Transfer of Property from Ananiah to Tamet (Aramaic)
Papyrus; L. 56.9 cm; W. 28.4 cm
Elephantine Island; October 30, 434 BCE
Bequest of Theodora Wilbour from the collection of her father, Charles Edwin Wilbour; Brooklyn Museum: 47.218.91 a–b
© Brooklyn Museum Photograph

The archive of Ananiah son of Azariah stretches over a remarkable period of forty-nine years, virtually his entire adult life. He is described as a servant of Yahweh but also as a “Jew of the detachment of Nabukudurri” in the garrison of the fortress of Elephantine.

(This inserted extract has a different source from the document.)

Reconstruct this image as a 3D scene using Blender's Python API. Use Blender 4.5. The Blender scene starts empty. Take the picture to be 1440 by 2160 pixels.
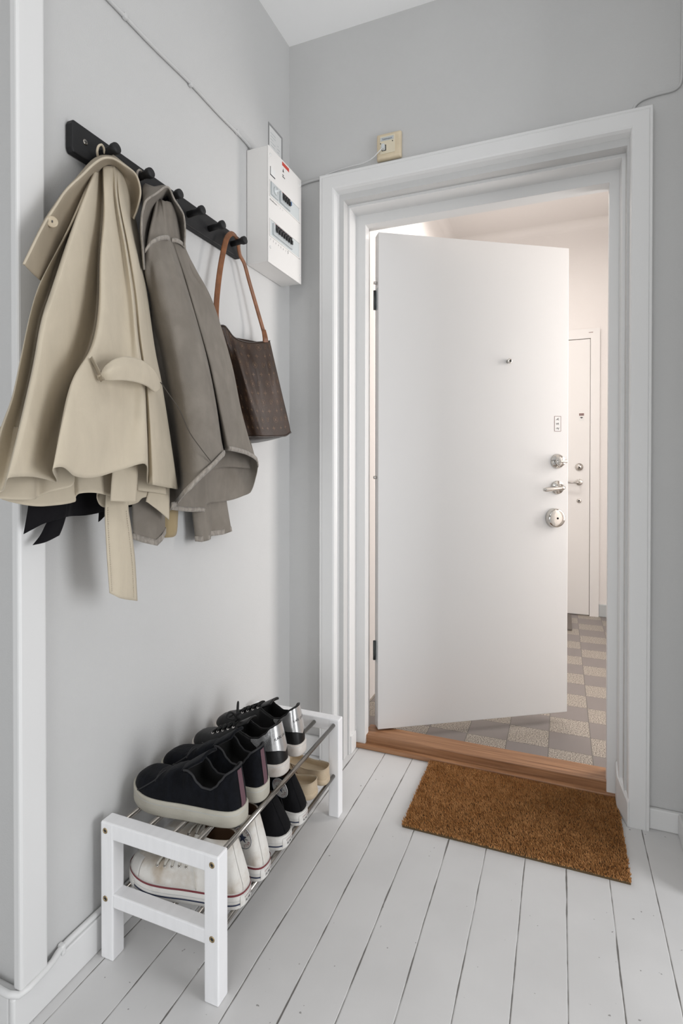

At the outset of the documents on display in the exhibition, we find him as the father of a young son by an Egyptian slave, Tamet, who belonged to another Jewish member of the garrison. After the birth of their son, Ananiah married Tamet and over the ensuing decades he acquired derelict property, restores it, has another child, marries off his daughter, and with this contract he gives parts of the house first to his wife, Tamet (who was still alive and married to him at the end of his life), and then to his daughter when she marries. How many documents he generated in Aramaic—or for that matter in Demotic—we do not know, as only those permanently important for property ownership and personal status were retained by his daughter and her husband. Nevertheless, the limited portrait that emerges is that of a man who took care to provide for his family as its circumstances changed.